Permintaan mendadak itu membuat kawan saya merasa tertekan. Di satu sisi, dia mau menerima pekerjaan itu karena memang butuh pemasukan. Di sisi lainnya, harus kejar target memberesi cetak buku sesuai deadline.
Apalagi, saya juga ikut kena 'getahnya'. Ikut merasa di-pressure karena terus ditanya bagaimana progres cetaknya. Meski, saya mencoba santai dan sekadar meneruskan pesan itu ke kawan tersebut.
Nah, hingga hari kelima, katakanlah Jumat, saya berniat mengajaknya ngobrol santai sambil ngopi. Yang terjadi, ajakan lewat pesan WA yang saya kirim, dibalas dengan 'kejutan'.
"Kalau begini, aku bisa stres mas. Ini ada lima orang meminta hal yang sama. Apa aku nggak kerja begini lagi saja," tulisnya.
Repotnya, ketika ditelpon tidak dijawab. Lantas, disambung dengan balasan pesan WA lagi, "Sori mas, aku menyendiri dulu. Ingin menenangkan pikiran".
Padahal, niat saya hanya ingin ngajak ngopi sembari ngobrol santai. Kalaupun ada obrolan kerjaan cetak buku itu, ya sekadar bertanya bukan untuk menyudutkan dirinya. Namun, dia overthinking duluan. Merasa tertekan dengan kerjaan itu. Bahkan, 'kena mental'.
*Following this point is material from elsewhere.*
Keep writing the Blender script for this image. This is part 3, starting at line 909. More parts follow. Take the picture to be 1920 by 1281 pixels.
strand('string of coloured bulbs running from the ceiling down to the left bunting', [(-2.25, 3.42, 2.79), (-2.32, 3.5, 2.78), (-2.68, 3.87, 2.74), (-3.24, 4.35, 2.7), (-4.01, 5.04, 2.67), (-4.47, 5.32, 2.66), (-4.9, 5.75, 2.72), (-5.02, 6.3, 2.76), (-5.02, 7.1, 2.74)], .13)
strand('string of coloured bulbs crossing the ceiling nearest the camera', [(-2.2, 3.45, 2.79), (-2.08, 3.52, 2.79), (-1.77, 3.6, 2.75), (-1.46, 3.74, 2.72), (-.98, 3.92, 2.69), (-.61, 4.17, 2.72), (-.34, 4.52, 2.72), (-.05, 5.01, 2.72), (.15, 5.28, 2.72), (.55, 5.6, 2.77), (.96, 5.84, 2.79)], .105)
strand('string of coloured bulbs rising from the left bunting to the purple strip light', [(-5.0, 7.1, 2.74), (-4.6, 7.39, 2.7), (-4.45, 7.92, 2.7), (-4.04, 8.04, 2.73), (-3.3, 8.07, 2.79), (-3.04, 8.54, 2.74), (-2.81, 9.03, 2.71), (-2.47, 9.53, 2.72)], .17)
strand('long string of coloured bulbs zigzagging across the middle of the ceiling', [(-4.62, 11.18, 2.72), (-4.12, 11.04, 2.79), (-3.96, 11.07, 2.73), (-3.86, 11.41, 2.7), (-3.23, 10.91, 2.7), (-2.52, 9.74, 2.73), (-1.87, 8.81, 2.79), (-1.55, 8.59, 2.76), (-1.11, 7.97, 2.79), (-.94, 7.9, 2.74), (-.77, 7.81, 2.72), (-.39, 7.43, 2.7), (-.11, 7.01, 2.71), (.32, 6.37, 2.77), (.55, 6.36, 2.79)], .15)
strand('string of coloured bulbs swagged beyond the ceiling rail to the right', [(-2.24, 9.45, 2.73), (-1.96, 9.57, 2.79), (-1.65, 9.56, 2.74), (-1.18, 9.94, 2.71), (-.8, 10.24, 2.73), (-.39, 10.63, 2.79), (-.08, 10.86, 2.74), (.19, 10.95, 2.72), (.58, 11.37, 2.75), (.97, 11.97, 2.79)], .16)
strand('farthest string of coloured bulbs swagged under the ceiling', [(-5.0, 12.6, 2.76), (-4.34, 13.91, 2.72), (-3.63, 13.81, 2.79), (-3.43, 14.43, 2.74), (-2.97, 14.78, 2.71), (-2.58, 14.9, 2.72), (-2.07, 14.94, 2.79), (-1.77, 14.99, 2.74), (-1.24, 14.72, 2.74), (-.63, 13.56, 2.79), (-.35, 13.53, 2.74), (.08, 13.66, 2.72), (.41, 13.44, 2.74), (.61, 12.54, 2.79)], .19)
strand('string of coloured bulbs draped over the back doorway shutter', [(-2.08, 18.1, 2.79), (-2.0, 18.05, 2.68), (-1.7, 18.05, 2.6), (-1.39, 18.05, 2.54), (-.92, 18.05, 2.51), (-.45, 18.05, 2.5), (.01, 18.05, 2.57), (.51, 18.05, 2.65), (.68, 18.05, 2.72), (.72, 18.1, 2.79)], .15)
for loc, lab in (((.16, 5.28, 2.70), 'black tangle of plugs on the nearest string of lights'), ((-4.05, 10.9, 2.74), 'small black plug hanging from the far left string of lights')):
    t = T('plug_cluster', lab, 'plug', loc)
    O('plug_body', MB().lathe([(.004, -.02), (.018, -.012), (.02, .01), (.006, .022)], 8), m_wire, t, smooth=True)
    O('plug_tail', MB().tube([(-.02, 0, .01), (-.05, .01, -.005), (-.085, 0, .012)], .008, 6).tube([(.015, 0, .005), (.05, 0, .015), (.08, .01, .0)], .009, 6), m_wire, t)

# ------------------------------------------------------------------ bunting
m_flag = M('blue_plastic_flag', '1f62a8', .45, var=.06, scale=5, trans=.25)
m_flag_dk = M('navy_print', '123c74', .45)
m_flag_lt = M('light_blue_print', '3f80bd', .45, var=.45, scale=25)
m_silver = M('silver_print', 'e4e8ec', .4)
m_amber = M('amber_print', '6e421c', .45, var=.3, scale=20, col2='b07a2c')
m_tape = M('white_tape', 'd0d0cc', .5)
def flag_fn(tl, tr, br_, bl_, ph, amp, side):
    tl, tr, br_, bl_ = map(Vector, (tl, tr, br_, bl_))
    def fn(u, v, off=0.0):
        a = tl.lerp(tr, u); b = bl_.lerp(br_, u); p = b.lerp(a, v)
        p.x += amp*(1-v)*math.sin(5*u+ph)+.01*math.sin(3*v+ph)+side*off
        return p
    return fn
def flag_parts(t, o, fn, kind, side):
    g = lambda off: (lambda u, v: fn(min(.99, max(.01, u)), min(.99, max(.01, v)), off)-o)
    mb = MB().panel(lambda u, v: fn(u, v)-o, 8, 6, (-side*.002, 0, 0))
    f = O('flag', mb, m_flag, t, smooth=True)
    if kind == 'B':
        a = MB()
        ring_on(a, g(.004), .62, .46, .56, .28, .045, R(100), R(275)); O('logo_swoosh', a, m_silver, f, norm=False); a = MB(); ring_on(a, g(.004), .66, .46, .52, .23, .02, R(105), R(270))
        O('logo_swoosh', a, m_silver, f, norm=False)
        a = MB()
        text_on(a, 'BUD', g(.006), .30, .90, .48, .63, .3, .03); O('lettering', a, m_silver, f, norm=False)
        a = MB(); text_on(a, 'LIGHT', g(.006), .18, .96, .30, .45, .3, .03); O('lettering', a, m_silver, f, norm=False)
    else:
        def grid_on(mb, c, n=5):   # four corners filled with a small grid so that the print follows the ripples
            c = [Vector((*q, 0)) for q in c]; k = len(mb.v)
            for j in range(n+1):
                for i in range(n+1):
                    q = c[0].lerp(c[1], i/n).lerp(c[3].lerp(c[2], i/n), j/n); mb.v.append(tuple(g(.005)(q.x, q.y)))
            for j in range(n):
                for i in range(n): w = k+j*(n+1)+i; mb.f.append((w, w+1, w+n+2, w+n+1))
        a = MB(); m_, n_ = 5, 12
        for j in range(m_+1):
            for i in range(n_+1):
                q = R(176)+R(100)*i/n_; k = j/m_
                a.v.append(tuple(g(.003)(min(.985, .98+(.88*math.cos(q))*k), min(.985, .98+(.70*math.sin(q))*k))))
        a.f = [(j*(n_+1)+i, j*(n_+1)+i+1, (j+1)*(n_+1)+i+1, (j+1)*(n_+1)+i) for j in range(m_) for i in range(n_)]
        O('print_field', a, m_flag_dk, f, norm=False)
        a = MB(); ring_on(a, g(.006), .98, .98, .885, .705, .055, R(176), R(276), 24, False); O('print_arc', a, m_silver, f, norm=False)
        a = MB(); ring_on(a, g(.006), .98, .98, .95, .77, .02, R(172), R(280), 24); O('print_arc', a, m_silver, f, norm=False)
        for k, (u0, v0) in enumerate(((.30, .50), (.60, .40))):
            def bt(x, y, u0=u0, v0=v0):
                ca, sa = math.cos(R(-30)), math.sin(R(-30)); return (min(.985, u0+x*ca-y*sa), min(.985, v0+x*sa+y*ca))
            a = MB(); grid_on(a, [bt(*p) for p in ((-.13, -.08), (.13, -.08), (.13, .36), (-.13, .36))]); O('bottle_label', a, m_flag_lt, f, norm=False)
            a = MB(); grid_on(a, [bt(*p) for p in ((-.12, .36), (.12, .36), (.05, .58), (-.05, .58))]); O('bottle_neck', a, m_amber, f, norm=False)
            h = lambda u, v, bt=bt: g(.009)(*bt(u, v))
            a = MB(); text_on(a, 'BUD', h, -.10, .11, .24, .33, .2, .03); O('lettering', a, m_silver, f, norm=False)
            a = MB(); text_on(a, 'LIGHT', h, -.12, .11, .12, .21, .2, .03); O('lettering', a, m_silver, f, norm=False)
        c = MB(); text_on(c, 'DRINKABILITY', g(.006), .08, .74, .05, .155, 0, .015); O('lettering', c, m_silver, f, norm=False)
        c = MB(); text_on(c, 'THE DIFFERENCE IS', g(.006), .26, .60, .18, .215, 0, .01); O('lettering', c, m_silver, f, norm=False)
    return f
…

Dari situ saya tahu, frasa bekerja di bawah tekanan itu bukan hanya dirasakan oleh mereka yang bekerja di kantoran yang terbiasa menjalankan tugas dan perintah dari atasan.
Pekerja lepas yang tidak punya atasan langsung dan bekerja mengandalkan skill untuk memberesi pekerjaan by order dari orang lain, ternyata juga bisa merasakan bekerja di bawah tertekan.